— start of PROVIDED MATERIAL —

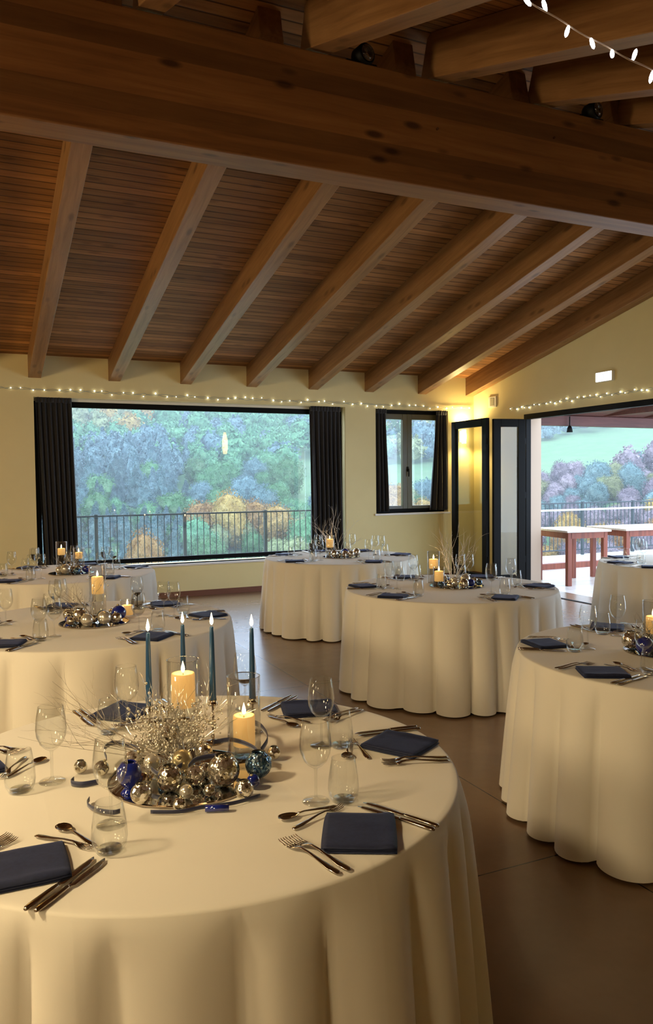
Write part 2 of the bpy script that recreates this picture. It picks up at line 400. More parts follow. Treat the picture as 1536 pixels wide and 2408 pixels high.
# small window
wo = struct(empty('window_2', (0, YB+.12, 0)))
frame_box(MB(), SX0, SX1, SZ0, SZ1, 0, .07, .06).build('window_frame', M['black'], wo, bevel=.004)
for a, b in ((SX0+.06, 6.345), (6.345, SX1-.06)):
    s_ = frame_box(MB(), a, b, SZ0+.06, SZ1-.06, -.015, .05, .085, .05).build('sash', M['bronze'], wo, bevel=.004)
    MB().box((a+.08, .015, SZ0+.10), (b-.08, .025, SZ1-.14)).build('glass', M['pane'], s_)
h = MB().box((6.33, -.03, 1.72), (6.36, -.015, 1.80)).tube([(6.345, -.035, 1.76), (6.345, -.055, 1.76), (6.345, -.055, 1.64)], .009, 8).build('window_handle', M['black'], wo)
struct(MB().box((SX0-.03, YB-.025, SZ0-.03), (SX1+.03, YB+.12, SZ0)).build('trim_3', M['sill'], bevel=.004))
# curtains
def curtain(x0t, x1t, x0b, x1b, zt, zb, y, nf, lab, group, seed, tie=False):
    rnd = random.Random(seed); nx, nz = nf*8, 26; ph = [rnd.uniform(-.5, .5) for _ in range(nf+2)]
    def pt(u, tt, dy):
        xa = x0t+(x0b-x0t)*tt; xb = x1t+(x1b-x1t)*tt
        q = u*nf; i = int(min(q, nf-1)); amp = .016+.03*min(1, tt*1.6)
        yy = y+amp*math.sin(2*PI*q+ph[i]*.5)+.012*math.sin(5*u+3*tt+seed)
        xx = xa+(xb-xa)*u+.010*math.sin(2*PI*q*1.0+1+2*tt)*tt
        return (xx, yy+dy, zt+(zb-zt)*tt)
    vs = []; fs = []
    for j in range(nz+1):
        for i in range(nx+1): vs.append(pt(i/nx, j/nz, 0))
    for j in range(nz):
        for i in range(nx):
            a = j*(nx+1)+i; fs.append((a, a+1, a+nx+2, a+nx+1))
    o = empty('curtain', ((x0t+x1t)/2, y, zt), 0, lab, 'curtain', group)
    def rel(m):
        m.v = [(v[0]-(x0t+x1t)/2, v[1]-y, v[2]-zt) for v in m.v]; return m
    c = rel(MB().add(vs, fs)).build('curtain_panel', M['curtain'], o, True); md = c.modifiers.new('t', 'SOLIDIFY'); md.thickness = .003
    hb = MB(); pts = []
    for i in range(nx+1):
        u = i/nx; pts.append((x0t+(x1t-x0t)*u, y-.006+.018*math.sin(2*PI*u*nf*1.5), 0))
    v2 = [(p[0], p[1]-.012, zt+.01) for p in pts]+[(p[0], p[1]-.012, zt-.06) for p in pts]
    hh = rel(MB().add(v2, [(i, i+1, nx+2+i, nx+1+i) for i in range(nx)])).build('heading_tape', M['curtain'], o, True); md = hh.modifiers.new('t', 'SOLIDIFY'); md.thickness = .02
curtain(.80, 1.245, .86, 1.29, 2.695, .50, YB+.055, 7, 'long black curtain at the left side of the picture window', 'black curtains of the picture window', 1)
curtain(4.64, 5.14, 4.66, 5.16, 2.69, .52, YB+.055, 7, 'long black curtain at the right side of the picture window', 'black curtains of the picture window', 2)
curtain(5.745, 5.93, 5.75, 5.955, 2.685, 1.10, YB+.05, 3, 'short black curtain at the left side of the small casement window', 'short curtains of the small window', 3)
curtain(6.84, 7.03, 6.74, 7.03, 2.685, 1.10, YB+.05, 3, 'short black curtain at the right side of the small casement window', 'short curtains of the small window', 4)

# ------------------------------------------------------------------ folding door in the right opening
do = struct(empty('door_1', (XR, 0, 0)))
m = MB(); m.box((0, DY1-.055, 0), (.09, DY1, DZ)); m.box((0, DY0, 0), (.09, DY0+.055, DZ)); m.box((0, DY0+.055, DZ-.075), (.09, DY1-.055, DZ))
m.build('door_frame', M['black'], do, bevel=.004)
def leaf(ax, ay, bx, by, h, handle=False):
    L = math.hypot(bx-ax, by-ay); e = frame_box(MB(), 0, L, 0.03, h, -.03, .03, .115, .14).build('door_leaf', M['black'], do, bevel=.005)
    e.location = (ax-XR, ay, 0); e.rotation_euler = (0, 0, math.atan2(by-ay, bx-ax))
    MB().box((.11, -.006, .165), (L-.11, .006, h-.11)).build('glass', M['door_pane'], e)
    if handle: MB().box((L-.10, -.045, 1.02), (L-.055, -.03, 1.16)).build('handle', M['bronze'], e, bevel=.005)
    for z in (.35, 1.3, 2.1): MB().tube([(0, -.0, z), (0, 0, z+.09)], .018, 8).build('hinge', M['black'], e)
    return e
LEAF = [(7.50, 9.33, 7.00, 9.43), (6.955, 9.49, 6.98, 10.44)]
leaf(*LEAF[0], 2.47, True); leaf(*LEAF[1], 2.49)
# floor track of the folding door, light jamb outside the frame, threshold
m = MB().box((7.075, DY0, 0), (7.125, DY1-.1, .006)); struct(m.build('trim_4', M['black']))
m = MB().box((XR+.09, DY1-.03, 0), (XR+.3, DY1+.01, DZ)); struct(m.build('trim_5', M['jamb']))

# exit sign, vent
e = empty('exit_sign', (XR, 7.74, 2.90), 0, 'small lit white emergency exit sign on the end wall above the doorway', 'sign')
MB().box((-.05, -.145, -.065), (0, .145, .065)).build('sign_body', M['white_paint'], e, bevel=.006)
MB().box((-.056, -.135, -.056), (-.05, .135, .056)).build('lit_panel', M['exit'], e)
m = MB()
m.lathe([(.008, 0), (.008, .002)], 12, (0, 0, 0), cap1=True)
g = MB(); P0 = lambda y, z: (-.0575, y, z)
def stroke(m, a, b, w=.006):
    a = Vector(P0(*a)); b = Vector(P0(*b)); d = (b-a).normalized(); n = Vector((0, -d.z, d.y))*w/2
    m.prism([a-n, b-n, b+n, a+n], (.0012, 0, 0))
for a, b in (((0, .018), (-.006, -.006)), ((-.006, -.006), (.014, -.03)), ((-.006, -.006), (-.012, -.022)), ((-.012, -.022), (-.026, -.026)), ((0, .014), (.018, .004)), ((0, .014), (-.02, .01))): stroke(g, a, b)
g.ball((-.0575, .002, .028), .006, 8, 6)
g.build('running_figure', M['exitmark'], e)
e = empty('wall_vent', (XR, 10.15, 2.80), 0, 'small grey vent cover on the end wall above the folded doors', 'vent')
MB().box((-.02, -.10, -.085), (0, .10, .085)).build('cover', M['white_paint'], e, bevel=.004)
MB().box((-.024, -.05, -.06), (-.02, .05, .06)).build('grille', plain('grey_plastic', (.35, .33, .25), .6), e)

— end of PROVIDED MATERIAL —

* [THE REQUEST]: Keep every word of the data as it is when you write it out, but drop the pictures.

* [SOLUTION]:
Write part 2 of the bpy script that recreates this picture. It picks up at line 400. More parts follow. Treat the picture as 1536 pixels wide and 2408 pixels high.
# small window
wo = struct(empty('window_2', (0, YB+.12, 0)))
frame_box(MB(), SX0, SX1, SZ0, SZ1, 0, .07, .06).build('window_frame', M['black'], wo, bevel=.004)
for a, b in ((SX0+.06, 6.345), (6.345, SX1-.06)):
    s_ = frame_box(MB(), a, b, SZ0+.06, SZ1-.06, -.015, .05, .085, .05).build('sash', M['bronze'], wo, bevel=.004)
    MB().box((a+.08, .015, SZ0+.10), (b-.08, .025, SZ1-.14)).build('glass', M['pane'], s_)
h = MB().box((6.33, -.03, 1.72), (6.36, -.015, 1.80)).tube([(6.345, -.035, 1.76), (6.345, -.055, 1.76), (6.345, -.055, 1.64)], .009, 8).build('window_handle', M['black'], wo)
struct(MB().box((SX0-.03, YB-.025, SZ0-.03), (SX1+.03, YB+.12, SZ0)).build('trim_3', M['sill'], bevel=.004))
# curtains
def curtain(x0t, x1t, x0b, x1b, zt, zb, y, nf, lab, group, seed, tie=False):
    rnd = random.Random(seed); nx, nz = nf*8, 26; ph = [rnd.uniform(-.5, .5) for _ in range(nf+2)]
    def pt(u, tt, dy):
        xa = x0t+(x0b-x0t)*tt; xb = x1t+(x1b-x1t)*tt
        q = u*nf; i = int(min(q, nf-1)); amp = .016+.03*min(1, tt*1.6)
        yy = y+amp*math.sin(2*PI*q+ph[i]*.5)+.012*math.sin(5*u+3*tt+seed)
        xx = xa+(xb-xa)*u+.010*math.sin(2*PI*q*1.0+1+2*tt)*tt
        return (xx, yy+dy, zt+(zb-zt)*tt)
    vs = []; fs = []
    for j in range(nz+1):
        for i in range(nx+1): vs.append(pt(i/nx, j/nz, 0))
    for j in range(nz):
        for i in range(nx):
            a = j*(nx+1)+i; fs.append((a, a+1, a+nx+2, a+nx+1))
    o = empty('curtain', ((x0t+x1t)/2, y, zt), 0, lab, 'curtain', group)
    def rel(m):
        m.v = [(v[0]-(x0t+x1t)/2, v[1]-y, v[2]-zt) for v in m.v]; return m
    c = rel(MB().add(vs, fs)).build('curtain_panel', M['curtain'], o, True); md = c.modifiers.new('t', 'SOLIDIFY'); md.thickness = .003
    hb = MB(); pts = []
    for i in range(nx+1):
        u = i/nx; pts.append((x0t+(x1t-x0t)*u, y-.006+.018*math.sin(2*PI*u*nf*1.5), 0))
    v2 = [(p[0], p[1]-.012, zt+.01) for p in pts]+[(p[0], p[1]-.012, zt-.06) for p in pts]
    hh = rel(MB().add(v2, [(i, i+1, nx+2+i, nx+1+i) for i in range(nx)])).build('heading_tape', M['curtain'], o, True); md = hh.modifiers.new('t', 'SOLIDIFY'); md.thickness = .02
curtain(.80, 1.245, .86, 1.29, 2.695, .50, YB+.055, 7, 'long black curtain at the left side of the picture window', 'black curtains of the picture window', 1)
curtain(4.64, 5.14, 4.66, 5.16, 2.69, .52, YB+.055, 7, 'long black curtain at the right side of the picture window', 'black curtains of the picture window', 2)
curtain(5.745, 5.93, 5.75, 5.955, 2.685, 1.10, YB+.05, 3, 'short black curtain at the left side of the small casement window', 'short curtains of the small window', 3)
curtain(6.84, 7.03, 6.74, 7.03, 2.685, 1.10, YB+.05, 3, 'short black curtain at the right side of the small casement window', 'short curtains of the small window', 4)

# ------------------------------------------------------------------ folding door in the right opening
do = struct(empty('door_1', (XR, 0, 0)))
m = MB(); m.box((0, DY1-.055, 0), (.09, DY1, DZ)); m.box((0, DY0, 0), (.09, DY0+.055, DZ)); m.box((0, DY0+.055, DZ-.075), (.09, DY1-.055, DZ))
m.build('door_frame', M['black'], do, bevel=.004)
def leaf(ax, ay, bx, by, h, handle=False):
    L = math.hypot(bx-ax, by-ay); e = frame_box(MB(), 0, L, 0.03, h, -.03, .03, .115, .14).build('door_leaf', M['black'], do, bevel=.005)
    e.location = (ax-XR, ay, 0); e.rotation_euler = (0, 0, math.atan2(by-ay, bx-ax))
    MB().box((.11, -.006, .165), (L-.11, .006, h-.11)).build('glass', M['door_pane'], e)
    if handle: MB().box((L-.10, -.045, 1.02), (L-.055, -.03, 1.16)).build('handle', M['bronze'], e, bevel=.005)
    for z in (.35, 1.3, 2.1): MB().tube([(0, -.0, z), (0, 0, z+.09)], .018, 8).build('hinge', M['black'], e)
    return e
LEAF = [(7.50, 9.33, 7.00, 9.43), (6.955, 9.49, 6.98, 10.44)]
leaf(*LEAF[0], 2.47, True); leaf(*LEAF[1], 2.49)
# floor track of the folding door, light jamb outside the frame, threshold
m = MB().box((7.075, DY0, 0), (7.125, DY1-.1, .006)); struct(m.build('trim_4', M['black']))
m = MB().box((XR+.09, DY1-.03, 0), (XR+.3, DY1+.01, DZ)); struct(m.build('trim_5', M['jamb']))

# exit sign, vent
e = empty('exit_sign', (XR, 7.74, 2.90), 0, 'small lit white emergency exit sign on the end wall above the doorway', 'sign')
MB().box((-.05, -.145, -.065), (0, .145, .065)).build('sign_body', M['white_paint'], e, bevel=.006)
MB().box((-.056, -.135, -.056), (-.05, .135, .056)).build('lit_panel', M['exit'], e)
m = MB()
m.lathe([(.008, 0), (.008, .002)], 12, (0, 0, 0), cap1=True)
g = MB(); P0 = lambda y, z: (-.0575, y, z)
def stroke(m, a, b, w=.006):
    a = Vector(P0(*a)); b = Vector(P0(*b)); d = (b-a).normalized(); n = Vector((0, -d.z, d.y))*w/2
    m.prism([a-n, b-n, b+n, a+n], (.0012, 0, 0))
for a, b in (((0, .018), (-.006, -.006)), ((-.006, -.006), (.014, -.03)), ((-.006, -.006), (-.012, -.022)), ((-.012, -.022), (-.026, -.026)), ((0, .014), (.018, .004)), ((0, .014), (-.02, .01))): stroke(g, a, b)
g.ball((-.0575, .002, .028), .006, 8, 6)
g.build('running_figure', M['exitmark'], e)
e = empty('wall_vent', (XR, 10.15, 2.80), 0, 'small grey vent cover on the end wall above the folded doors', 'vent')
MB().box((-.02, -.10, -.085), (0, .10, .085)).build('cover', M['white_paint'], e, bevel=.004)
MB().box((-.024, -.05, -.06), (-.02, .05, .06)).build('grille', plain('grey_plastic', (.35, .33, .25), .6), e)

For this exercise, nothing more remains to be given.